Facciamoci due conti in tasca

Volendo schematizzare, possiamo dire che la nostra tendenza è quella di suddividere mentalmente il patrimonio in tre categorie:

  • il denaro corrente, tra cui conti correnti e contanti, cui attingiamo per le spese e i consumi;
  • la ricchezza corrente, che include i beni che deteniamo sotto forma di azioni, obbligazioni, quote di fondi e che noi intacchiamo mal volentieri;
  • la ricchezza futura o gli investimenti per la pensione, categoria nella quale tipicamente rientrano la casa, gli investimenti previdenziali e le polizze vita, che tocchiamo solo in condizioni di assoluta necessità.

Quindi, 500 euro destinati all’investimento per la pensione hanno per noi un peso diverso rispetto ai 500 euro che abbiamo sul conto. Ma, come accennato, la contabilità mentale può diventare un alleato nei nostri investimenti.

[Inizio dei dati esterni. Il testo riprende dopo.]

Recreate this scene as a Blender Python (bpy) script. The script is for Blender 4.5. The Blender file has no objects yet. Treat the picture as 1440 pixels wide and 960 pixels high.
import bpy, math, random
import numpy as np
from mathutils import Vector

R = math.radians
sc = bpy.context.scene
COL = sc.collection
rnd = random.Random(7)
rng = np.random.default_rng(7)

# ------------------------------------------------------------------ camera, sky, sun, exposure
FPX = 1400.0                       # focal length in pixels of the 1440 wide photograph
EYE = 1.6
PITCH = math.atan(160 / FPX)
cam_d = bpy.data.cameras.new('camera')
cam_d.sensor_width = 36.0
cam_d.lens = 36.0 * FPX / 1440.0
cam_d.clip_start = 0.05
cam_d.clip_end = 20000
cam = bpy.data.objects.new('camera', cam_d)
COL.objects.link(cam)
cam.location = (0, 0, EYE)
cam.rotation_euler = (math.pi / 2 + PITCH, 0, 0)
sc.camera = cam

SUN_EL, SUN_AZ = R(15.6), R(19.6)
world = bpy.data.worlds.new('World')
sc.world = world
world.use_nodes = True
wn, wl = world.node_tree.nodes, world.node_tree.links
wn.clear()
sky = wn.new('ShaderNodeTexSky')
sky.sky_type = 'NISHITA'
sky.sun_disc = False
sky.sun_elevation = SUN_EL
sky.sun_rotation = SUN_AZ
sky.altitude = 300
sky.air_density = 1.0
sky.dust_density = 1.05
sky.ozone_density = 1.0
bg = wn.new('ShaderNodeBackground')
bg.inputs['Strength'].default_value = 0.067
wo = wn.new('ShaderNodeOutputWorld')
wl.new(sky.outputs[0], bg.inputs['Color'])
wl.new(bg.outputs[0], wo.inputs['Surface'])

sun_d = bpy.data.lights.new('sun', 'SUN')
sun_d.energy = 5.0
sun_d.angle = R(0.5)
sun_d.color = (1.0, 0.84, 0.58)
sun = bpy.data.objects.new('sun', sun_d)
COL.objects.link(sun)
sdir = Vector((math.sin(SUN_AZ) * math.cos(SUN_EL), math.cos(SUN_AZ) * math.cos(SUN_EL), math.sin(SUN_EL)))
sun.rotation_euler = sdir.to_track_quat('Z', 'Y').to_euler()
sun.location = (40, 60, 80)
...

Non tutto il mental accounting viene per nuocere

Suddividendo la quota di risparmio destinata agli investimenti in una serie di voci, possiamo metterci nella condizione di gestirla al meglio concentrandoci sugli obiettivi collegati alle suddette voci, senza lasciarci distrarre dal “rumore” che quotidianamente arriva dai mercati. In effetti, a ben guardare, è proprio una sana contabilità mentale che sta alla base dell’investimento per obiettivi che ci consente di definire un portafoglio ragionato e correttamente diversificato evitando di cadere vittime tanto del panico quanto dell’euforia che alternativamente attraversano le piazze finanziarie.